Il punto di vista dal quale inquadrare l’induzione all’inadempimento va ribaltato rispetto a quello che è invalso: non è il tentatore, che con successo ottiene l’inadempimento altrui, a poter essere pensato autore di un illecito autonomo, ma è il preesistente rapporto obbligatorio a segnare la logica secondo cui il terzo risponde, come già abbiamo detto in generale a riguardo della complicità nell’inadempimento.

Ma, sia pure alla stessa stregua del debitore inadempiente, il terzo complice, o addirittura seduttore, risponderà nei confronti del creditore.

Un impulso di realismo giuridico potrebbe allora rigettare come inutile lo sforzo di distinguere responsabilità contrattuale ed extracontrattuale.

Un tentativo più generale viene condotto nella letteratura giuridica al fine di cancellare la distinzione tra le due responsabilità, riconducendole all’unico ceppo dell’illecito.
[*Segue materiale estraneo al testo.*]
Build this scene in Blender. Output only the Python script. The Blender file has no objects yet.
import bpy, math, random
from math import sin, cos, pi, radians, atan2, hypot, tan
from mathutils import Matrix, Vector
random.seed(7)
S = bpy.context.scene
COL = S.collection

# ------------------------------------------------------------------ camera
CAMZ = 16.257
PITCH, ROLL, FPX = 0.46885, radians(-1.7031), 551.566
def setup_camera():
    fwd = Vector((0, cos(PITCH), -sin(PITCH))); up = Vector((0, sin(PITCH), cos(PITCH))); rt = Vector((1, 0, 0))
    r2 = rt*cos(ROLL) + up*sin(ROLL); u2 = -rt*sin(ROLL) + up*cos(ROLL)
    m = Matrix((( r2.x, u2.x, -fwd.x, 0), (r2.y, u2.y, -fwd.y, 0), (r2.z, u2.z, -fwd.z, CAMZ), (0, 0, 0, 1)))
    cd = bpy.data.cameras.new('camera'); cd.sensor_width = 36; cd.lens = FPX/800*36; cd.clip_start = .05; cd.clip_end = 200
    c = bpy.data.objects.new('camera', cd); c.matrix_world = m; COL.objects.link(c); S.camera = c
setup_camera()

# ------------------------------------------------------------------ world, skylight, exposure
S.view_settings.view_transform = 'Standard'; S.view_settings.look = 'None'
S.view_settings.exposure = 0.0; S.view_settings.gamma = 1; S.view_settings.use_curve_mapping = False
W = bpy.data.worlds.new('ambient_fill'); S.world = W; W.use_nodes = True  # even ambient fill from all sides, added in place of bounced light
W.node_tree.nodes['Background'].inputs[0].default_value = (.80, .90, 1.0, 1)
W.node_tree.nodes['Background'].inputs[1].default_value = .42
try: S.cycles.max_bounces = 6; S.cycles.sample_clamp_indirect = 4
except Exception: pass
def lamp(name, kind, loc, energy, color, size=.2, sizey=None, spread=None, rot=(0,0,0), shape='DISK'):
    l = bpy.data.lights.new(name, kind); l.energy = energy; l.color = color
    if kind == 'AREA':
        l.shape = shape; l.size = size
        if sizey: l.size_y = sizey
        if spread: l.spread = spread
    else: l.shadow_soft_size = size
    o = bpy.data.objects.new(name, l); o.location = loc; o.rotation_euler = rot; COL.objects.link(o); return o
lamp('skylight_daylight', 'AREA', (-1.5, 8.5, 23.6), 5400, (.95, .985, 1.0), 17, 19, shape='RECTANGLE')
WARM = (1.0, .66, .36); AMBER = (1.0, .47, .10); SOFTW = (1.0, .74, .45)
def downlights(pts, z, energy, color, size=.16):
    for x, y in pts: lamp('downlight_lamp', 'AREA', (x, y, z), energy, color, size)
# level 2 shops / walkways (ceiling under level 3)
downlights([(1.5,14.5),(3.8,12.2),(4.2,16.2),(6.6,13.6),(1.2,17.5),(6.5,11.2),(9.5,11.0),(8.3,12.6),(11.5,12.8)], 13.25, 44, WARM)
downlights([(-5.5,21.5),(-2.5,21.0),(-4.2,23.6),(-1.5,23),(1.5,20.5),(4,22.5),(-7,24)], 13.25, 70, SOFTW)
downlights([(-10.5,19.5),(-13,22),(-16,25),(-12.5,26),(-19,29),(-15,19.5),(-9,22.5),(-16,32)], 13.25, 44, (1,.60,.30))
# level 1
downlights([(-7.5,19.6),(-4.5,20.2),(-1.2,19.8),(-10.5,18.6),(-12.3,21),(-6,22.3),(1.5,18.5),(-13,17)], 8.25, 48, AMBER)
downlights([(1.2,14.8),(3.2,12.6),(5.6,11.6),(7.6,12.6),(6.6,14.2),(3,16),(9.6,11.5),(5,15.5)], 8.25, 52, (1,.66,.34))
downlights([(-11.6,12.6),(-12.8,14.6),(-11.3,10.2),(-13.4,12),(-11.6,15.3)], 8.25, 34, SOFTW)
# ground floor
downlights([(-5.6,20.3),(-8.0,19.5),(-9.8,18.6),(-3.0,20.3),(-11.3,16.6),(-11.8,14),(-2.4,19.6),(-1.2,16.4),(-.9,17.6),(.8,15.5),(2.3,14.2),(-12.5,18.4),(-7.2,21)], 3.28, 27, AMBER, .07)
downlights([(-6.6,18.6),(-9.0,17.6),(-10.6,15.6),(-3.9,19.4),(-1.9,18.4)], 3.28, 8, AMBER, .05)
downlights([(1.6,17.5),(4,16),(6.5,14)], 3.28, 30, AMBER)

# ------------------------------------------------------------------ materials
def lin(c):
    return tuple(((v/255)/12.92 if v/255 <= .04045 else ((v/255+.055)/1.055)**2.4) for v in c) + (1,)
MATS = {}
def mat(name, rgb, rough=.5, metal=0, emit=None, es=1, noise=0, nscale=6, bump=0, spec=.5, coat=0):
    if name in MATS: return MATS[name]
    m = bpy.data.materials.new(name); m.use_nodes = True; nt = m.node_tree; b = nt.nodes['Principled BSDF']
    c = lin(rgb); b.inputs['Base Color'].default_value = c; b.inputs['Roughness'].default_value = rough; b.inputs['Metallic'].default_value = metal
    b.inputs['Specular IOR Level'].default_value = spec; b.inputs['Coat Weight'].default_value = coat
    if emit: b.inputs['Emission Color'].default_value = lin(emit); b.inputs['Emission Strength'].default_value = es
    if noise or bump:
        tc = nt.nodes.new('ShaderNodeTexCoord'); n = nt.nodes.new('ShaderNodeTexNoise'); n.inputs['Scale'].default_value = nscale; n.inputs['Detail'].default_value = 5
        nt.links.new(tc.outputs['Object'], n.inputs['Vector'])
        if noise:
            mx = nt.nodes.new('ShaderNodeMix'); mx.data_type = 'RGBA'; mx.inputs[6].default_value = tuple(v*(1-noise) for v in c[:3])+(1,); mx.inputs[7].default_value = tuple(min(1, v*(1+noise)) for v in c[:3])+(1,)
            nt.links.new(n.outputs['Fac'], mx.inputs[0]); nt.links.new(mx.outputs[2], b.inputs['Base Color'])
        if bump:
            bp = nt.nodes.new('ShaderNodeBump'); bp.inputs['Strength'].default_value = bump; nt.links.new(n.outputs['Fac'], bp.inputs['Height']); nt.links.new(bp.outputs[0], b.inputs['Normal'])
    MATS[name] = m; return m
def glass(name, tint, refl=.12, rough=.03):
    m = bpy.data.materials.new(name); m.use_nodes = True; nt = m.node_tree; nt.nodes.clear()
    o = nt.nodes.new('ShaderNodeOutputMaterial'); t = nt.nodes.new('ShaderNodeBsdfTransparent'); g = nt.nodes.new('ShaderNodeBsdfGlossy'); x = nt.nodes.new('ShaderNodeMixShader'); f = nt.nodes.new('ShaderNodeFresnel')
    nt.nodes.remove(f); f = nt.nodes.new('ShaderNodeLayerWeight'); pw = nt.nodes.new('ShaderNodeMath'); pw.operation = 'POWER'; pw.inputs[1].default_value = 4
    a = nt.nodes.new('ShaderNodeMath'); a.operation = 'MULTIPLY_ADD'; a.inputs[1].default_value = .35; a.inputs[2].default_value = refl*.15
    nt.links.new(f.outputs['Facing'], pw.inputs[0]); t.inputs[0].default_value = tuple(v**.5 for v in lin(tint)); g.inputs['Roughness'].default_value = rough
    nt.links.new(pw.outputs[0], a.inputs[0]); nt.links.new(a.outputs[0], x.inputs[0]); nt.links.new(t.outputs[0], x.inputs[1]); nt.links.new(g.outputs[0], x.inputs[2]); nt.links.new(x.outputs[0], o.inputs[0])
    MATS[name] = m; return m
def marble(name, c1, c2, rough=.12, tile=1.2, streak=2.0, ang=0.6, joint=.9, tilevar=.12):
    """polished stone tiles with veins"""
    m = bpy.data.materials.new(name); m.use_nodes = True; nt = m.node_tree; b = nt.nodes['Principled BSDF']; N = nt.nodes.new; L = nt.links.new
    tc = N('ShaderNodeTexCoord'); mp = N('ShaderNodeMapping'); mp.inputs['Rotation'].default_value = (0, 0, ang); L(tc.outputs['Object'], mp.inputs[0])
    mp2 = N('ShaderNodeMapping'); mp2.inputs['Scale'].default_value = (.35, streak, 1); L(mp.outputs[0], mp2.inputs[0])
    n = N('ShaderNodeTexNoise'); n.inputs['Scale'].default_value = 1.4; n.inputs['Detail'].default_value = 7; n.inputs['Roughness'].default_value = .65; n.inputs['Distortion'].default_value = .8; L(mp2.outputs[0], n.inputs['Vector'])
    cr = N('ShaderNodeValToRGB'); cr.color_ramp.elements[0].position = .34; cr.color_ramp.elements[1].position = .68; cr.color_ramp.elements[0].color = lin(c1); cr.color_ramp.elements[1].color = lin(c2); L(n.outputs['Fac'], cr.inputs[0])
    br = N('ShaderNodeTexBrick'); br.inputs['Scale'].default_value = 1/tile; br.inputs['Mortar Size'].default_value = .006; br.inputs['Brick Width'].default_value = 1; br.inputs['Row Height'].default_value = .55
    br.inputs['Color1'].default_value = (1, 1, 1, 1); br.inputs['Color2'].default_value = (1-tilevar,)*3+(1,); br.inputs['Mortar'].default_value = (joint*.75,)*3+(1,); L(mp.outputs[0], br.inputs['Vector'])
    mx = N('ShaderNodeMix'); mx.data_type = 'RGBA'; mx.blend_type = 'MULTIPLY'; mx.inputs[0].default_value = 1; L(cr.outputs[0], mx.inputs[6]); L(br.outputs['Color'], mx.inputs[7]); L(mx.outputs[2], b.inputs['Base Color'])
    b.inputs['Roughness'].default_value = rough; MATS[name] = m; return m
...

Ma a prescindere dal fatto che un tale tentativo può giustificarsi solo con una lettura della responsabilità di diritto civile che la veda radicata nella colpa laddove questo non può considerarsi corretto né con riguardo alla responsabilità extracontrattuale, la quale prevede anche criteri oggettivi di imputazione, né con riguardo alla responsabilità per inadempimento, la quale in ogni caso nel nostro ordinamento non è una responsabilità per colpa, l’obiezione perderebbe di vista il punto dal quale abbiamo preso le mosse e cioè la questione se si dia un danno meramente patrimoniale come tale risarcibile ex lege Aquilia.

La risposta da noi conseguita si pone come argomento ulteriore contro l’affermazione di una possibile obliterazione delle diversità tra responsabilità contrattuale ed extracontrattuale.